CPTnet
19 May 2005
IRAQ REFLECTION: Too much
by Sheila Provencher
The air was heavy today (May 12)--cloudy, oppressive, humid, weather rare
for Baghdad. Yesterday, Wednesday, seventy-one people died in car bombs in
at least three cities.
Can you imagine what it is like, every time you set out in a car across the
city to wonder if you will return? What it is like to drive down Sadoon
Street and see two overturned and burned-out cars in front of ruined
storefronts ravaged by the explosions? What it is like to be sitting in
the Royal Jordanian Airlines office at the Palestine Hotel complex and you
hear the ripping sound of the bombs and then you see the smoke about a
half-mile away?
I don't run to the bombsite because I can't do anything. I just sit there
and wonder how many people are dead, and pray for them, and for the people
who set the bombs, and at the same time I feel glad that it wasn't me there
on the street. Your mind does these things. "Thank God it wasn't me."
But it was someone.
I held my breath driving in a taxi with Amira and the kids today. A wedding
party rode in several cars ahead of us, with young men leaning out of the
cars firing guns in celebration. The police got nervous finally and stopped
one of the cars and searched it.
It's too much. There have been too many gunshots, too many tanks rolling by
in Amira's mother's neighborhood, too many sounds of target practice from
the nearby American base mixed with the sound of kids laughing in the
backyard playing with newly-hatched ducklings and bleating sheep.

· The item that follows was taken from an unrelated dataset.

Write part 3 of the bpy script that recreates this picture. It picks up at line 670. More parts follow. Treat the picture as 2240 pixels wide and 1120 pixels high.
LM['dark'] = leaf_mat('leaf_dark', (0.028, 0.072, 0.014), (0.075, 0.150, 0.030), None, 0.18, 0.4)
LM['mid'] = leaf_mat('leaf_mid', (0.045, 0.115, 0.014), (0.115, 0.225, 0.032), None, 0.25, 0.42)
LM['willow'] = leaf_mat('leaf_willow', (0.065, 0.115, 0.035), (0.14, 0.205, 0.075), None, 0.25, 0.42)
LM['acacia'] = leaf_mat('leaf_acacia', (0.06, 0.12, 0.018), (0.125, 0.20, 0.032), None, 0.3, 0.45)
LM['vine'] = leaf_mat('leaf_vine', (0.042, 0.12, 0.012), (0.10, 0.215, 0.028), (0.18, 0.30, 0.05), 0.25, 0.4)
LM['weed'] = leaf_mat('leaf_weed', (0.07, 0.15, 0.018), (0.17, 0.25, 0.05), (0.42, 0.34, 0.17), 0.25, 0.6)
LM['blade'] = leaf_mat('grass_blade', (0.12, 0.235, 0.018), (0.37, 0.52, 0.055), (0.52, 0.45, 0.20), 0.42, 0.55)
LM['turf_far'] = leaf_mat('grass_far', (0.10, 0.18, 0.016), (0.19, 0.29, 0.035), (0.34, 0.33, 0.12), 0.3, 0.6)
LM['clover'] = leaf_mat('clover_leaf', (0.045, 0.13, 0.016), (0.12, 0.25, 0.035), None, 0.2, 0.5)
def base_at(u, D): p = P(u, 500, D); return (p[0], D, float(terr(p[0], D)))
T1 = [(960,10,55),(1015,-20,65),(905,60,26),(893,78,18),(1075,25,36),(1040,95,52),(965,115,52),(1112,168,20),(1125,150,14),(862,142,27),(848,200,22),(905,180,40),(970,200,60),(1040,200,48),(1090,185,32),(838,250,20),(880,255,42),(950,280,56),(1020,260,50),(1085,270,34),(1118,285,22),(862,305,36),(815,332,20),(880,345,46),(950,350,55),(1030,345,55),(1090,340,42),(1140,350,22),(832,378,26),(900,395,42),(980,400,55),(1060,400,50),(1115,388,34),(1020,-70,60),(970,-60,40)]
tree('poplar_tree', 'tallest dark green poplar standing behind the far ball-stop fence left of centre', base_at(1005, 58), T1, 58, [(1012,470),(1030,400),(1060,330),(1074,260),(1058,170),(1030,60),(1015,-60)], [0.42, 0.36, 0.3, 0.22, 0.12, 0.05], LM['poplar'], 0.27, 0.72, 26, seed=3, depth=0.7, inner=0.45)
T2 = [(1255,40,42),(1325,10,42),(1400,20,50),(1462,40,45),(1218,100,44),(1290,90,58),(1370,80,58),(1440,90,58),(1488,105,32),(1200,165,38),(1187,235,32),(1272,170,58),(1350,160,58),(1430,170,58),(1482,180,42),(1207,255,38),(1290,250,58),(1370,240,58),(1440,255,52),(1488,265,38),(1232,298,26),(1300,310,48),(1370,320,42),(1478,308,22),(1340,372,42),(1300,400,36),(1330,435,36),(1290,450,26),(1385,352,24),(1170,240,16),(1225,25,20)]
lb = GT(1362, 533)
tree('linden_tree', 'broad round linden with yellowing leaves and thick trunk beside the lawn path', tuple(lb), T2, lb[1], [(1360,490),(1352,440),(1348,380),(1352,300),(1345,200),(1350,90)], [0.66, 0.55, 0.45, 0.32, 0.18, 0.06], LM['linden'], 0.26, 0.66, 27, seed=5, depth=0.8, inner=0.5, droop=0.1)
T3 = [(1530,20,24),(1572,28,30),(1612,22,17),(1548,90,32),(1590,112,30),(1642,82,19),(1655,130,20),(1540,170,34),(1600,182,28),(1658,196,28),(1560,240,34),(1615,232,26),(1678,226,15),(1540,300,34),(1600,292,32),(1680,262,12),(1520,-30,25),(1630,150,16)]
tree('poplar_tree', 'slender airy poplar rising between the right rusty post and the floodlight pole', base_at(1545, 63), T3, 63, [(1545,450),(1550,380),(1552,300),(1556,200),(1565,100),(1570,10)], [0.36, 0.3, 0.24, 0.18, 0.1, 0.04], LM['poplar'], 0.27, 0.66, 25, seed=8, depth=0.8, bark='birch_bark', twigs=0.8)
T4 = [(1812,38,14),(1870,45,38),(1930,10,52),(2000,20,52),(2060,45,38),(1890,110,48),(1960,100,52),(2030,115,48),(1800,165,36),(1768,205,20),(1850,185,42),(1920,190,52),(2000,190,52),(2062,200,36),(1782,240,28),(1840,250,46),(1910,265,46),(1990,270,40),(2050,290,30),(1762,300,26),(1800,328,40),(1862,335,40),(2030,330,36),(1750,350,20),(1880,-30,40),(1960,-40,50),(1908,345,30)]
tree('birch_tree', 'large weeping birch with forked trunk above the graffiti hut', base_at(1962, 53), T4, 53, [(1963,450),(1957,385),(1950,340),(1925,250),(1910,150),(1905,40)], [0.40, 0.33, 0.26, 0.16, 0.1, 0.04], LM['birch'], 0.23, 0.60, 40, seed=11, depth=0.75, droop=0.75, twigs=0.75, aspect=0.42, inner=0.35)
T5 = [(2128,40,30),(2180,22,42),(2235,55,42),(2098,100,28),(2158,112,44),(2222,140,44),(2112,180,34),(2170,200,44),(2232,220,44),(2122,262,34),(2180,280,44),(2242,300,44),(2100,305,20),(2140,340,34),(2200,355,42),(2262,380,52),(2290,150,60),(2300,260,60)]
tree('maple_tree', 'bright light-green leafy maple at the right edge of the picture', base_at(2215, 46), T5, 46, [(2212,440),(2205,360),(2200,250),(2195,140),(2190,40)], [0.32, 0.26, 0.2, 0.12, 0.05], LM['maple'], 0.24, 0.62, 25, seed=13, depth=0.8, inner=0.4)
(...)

Even more common now than tanks and humvees, are pickup trucks full of
Iraqi National Guard soldiers, or Iraqi Police, who drive around randomly
waving automatic weapons at cars and people. The atmosphere feels more and
more like that of a police state.
It is insane. Every day I feel "I have to get out of here." The only way
I've found to respond to the fear is to sit still, breathe, and go deep,
deep, at least once per day. I try to remember that we are all together,
really, and that my individual death would not stop this mysterious,
beautiful Oneness that holds us. We all ARE. When I remember that, in my
body and soul, then I can hear little Huda's singing again even as I see her
looking out the taxi window at the wreckage. I can imagine the sound of a
young soldier's baby laughing, even though he is thousands of miles away. I
can be breathlessly grateful that I am here to follow what I believe, that
RISKING friendship and common ground is the only lasting way to reach beyond
the violence that surrounds us.
"Al Hamdu l'Allah," Iraqis say all the time. "Thanks be to God," for
everything. I wish that we could all really see God's Oneness, and be free.